6.     Post Termination Activity. Upon expiration or termination of this Agreement for any reason, or upon request by Mozilla, Provider shall (and shall cause each Provider Affiliate to) immediately:  (a) stop processing Mozilla Data; and (b) destroy Mozilla Data in accordance with Mozilla’s written instructions unless Mozilla requests that Provider return all Mozilla Data to Mozilla, in which case Provider shall return all Mozilla Data to Mozilla within 15 days of termination or expiration of the Agreement.

7.     Interest in Mozilla Data. Provider acknowledges that Mozilla owns all right, title, and interest in and to Mozilla Data.  Mozilla reserves all rights not granted to Provider under this Agreement.
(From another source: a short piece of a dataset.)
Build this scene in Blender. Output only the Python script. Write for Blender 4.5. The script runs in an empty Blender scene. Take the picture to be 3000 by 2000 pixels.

And here is our plain English set of guidelines that we try to provide to vendors upfront:

Mozilla’s Deal Requirements

Mozilla looks for vendors who are willing to work with us to ensure our data* is protected and kept confidential.   Specifically, we ask our vendors to commit to the following and want to ensure before moving to a contract discussion that you are willing to work with Mozilla on these points.  The actual agreement terms will go into more detail.

You should know that Safe Harbor compliant vendors receive fast track status in our contract review process.  If you are not, we need to pass on to you the Model Clauses that the EU has put out to ensure that people’s data is treated right.
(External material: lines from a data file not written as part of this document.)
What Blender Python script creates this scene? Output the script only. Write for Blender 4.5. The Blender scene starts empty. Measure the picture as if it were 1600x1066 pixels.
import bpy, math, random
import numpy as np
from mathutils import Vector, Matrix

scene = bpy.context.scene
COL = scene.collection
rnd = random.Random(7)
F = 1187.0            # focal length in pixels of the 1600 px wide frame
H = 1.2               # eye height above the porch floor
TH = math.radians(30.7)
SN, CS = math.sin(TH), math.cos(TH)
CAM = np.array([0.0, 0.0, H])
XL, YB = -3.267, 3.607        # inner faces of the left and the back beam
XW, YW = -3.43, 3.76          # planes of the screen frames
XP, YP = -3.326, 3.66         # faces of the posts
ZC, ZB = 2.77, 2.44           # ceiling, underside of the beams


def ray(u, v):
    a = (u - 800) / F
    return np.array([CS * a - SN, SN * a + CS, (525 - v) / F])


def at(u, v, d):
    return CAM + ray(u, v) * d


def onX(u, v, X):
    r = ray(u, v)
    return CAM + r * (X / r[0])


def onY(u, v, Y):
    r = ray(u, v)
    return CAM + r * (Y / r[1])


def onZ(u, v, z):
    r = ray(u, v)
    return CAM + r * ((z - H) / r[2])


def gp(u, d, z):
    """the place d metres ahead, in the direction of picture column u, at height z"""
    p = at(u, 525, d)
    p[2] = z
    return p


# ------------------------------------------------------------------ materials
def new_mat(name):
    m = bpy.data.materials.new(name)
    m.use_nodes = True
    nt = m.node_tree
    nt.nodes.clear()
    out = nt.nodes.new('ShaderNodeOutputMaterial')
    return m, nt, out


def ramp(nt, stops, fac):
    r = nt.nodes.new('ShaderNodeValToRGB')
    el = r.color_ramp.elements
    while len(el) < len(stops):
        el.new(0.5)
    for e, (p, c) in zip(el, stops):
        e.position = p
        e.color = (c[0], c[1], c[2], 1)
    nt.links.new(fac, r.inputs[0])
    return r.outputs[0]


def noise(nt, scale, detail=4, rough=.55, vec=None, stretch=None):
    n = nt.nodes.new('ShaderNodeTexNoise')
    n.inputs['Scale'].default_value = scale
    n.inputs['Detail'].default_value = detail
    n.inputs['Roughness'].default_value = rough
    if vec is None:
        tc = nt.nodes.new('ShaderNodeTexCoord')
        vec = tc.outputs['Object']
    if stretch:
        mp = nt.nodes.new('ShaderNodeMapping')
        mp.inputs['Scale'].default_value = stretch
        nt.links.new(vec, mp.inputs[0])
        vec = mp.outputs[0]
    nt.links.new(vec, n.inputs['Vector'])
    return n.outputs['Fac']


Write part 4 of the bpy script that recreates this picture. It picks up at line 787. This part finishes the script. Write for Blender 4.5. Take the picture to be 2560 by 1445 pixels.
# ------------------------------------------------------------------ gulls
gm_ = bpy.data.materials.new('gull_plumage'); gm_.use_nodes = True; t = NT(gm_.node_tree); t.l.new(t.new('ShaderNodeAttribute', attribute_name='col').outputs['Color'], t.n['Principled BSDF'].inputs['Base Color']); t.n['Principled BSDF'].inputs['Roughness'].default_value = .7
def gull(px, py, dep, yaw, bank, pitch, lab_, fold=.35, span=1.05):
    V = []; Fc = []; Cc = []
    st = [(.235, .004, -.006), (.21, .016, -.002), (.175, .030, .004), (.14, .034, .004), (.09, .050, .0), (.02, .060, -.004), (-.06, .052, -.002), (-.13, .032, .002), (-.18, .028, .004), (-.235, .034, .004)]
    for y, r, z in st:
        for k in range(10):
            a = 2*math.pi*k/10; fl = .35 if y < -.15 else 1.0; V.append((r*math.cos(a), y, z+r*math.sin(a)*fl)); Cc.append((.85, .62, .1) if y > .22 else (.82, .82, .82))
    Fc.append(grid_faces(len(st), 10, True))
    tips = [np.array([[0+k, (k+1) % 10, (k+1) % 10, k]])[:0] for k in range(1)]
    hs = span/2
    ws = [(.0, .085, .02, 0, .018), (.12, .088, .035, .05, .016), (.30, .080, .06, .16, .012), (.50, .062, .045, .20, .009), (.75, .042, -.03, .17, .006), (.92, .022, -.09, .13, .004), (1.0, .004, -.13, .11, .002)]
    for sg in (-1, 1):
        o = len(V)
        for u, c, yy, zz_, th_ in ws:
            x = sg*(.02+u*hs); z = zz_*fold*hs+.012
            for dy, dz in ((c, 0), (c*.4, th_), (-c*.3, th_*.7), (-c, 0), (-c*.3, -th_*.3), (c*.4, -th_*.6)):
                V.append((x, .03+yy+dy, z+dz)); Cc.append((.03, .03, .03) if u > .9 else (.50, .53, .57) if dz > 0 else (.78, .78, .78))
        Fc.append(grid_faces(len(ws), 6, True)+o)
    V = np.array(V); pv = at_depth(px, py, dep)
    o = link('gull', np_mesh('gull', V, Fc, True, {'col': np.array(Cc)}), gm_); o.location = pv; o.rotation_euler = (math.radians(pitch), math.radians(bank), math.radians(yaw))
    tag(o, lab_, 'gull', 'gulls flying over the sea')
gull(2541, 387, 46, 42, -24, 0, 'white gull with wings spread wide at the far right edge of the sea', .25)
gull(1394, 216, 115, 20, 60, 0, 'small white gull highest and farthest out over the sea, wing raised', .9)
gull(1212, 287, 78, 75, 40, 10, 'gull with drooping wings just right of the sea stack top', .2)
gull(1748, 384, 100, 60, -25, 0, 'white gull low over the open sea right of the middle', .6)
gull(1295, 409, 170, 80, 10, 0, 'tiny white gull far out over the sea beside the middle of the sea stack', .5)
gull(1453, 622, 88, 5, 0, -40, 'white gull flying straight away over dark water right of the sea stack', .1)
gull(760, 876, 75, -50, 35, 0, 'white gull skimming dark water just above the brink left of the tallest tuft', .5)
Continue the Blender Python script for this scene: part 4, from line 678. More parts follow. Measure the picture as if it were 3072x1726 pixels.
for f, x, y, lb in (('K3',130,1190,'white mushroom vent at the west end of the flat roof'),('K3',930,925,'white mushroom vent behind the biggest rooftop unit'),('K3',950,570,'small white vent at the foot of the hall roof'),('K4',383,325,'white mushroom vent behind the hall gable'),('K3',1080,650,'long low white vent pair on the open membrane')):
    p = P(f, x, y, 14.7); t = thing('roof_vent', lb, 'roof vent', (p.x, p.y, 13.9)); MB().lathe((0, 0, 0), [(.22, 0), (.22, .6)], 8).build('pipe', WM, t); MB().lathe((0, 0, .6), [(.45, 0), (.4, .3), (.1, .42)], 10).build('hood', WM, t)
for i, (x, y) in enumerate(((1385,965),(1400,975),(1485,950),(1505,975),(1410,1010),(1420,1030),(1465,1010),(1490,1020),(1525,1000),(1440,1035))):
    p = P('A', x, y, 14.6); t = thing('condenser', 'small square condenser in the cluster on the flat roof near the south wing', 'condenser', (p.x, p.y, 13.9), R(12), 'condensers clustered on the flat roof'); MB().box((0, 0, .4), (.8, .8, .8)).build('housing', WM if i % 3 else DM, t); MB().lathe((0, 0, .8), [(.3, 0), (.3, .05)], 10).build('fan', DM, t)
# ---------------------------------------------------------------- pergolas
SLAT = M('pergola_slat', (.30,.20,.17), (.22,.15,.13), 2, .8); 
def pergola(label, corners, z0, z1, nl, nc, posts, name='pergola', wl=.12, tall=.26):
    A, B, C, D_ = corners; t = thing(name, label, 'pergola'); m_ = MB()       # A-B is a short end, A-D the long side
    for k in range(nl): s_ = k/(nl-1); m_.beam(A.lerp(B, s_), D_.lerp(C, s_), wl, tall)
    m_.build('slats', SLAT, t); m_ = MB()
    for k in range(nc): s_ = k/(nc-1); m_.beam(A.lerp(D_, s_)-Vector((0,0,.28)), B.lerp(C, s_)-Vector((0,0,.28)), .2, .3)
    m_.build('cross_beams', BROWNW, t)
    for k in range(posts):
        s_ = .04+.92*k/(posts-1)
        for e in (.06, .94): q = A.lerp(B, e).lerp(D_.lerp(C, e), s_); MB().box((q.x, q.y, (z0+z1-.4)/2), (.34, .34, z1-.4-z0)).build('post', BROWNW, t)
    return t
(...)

-You’ll only use our data to provide the services and won’t disclose or collect it for any other purpose and you won’t correlate or aggregate it with any other data;

-You’ll comply with our privacy policies.

-You’ll agree to comply with all privacy laws that apply to us, including the EU laws around data and security.

-You’ll use industry best practices to secure our data.

-If there is a breach of our data, you will stand behind that and undertake remedial actions to correct the problem and notify and make whole all those affected.

-When our agreement ends, you will stop using and will destroy our data.

-We own all our data.

-If you break one of the promises above, you will stand behind that and compensate Mozilla and those affected without expecting Mozilla to pick up all or some of the tab.

If your company can provide these assurances, we’d like to talk to you more about working together.

*When we say “our data” we mean whatever data you are exposed to as part of our relationship, like Mozilla’s, its users’ and its employees’ data, depending on what services you provide.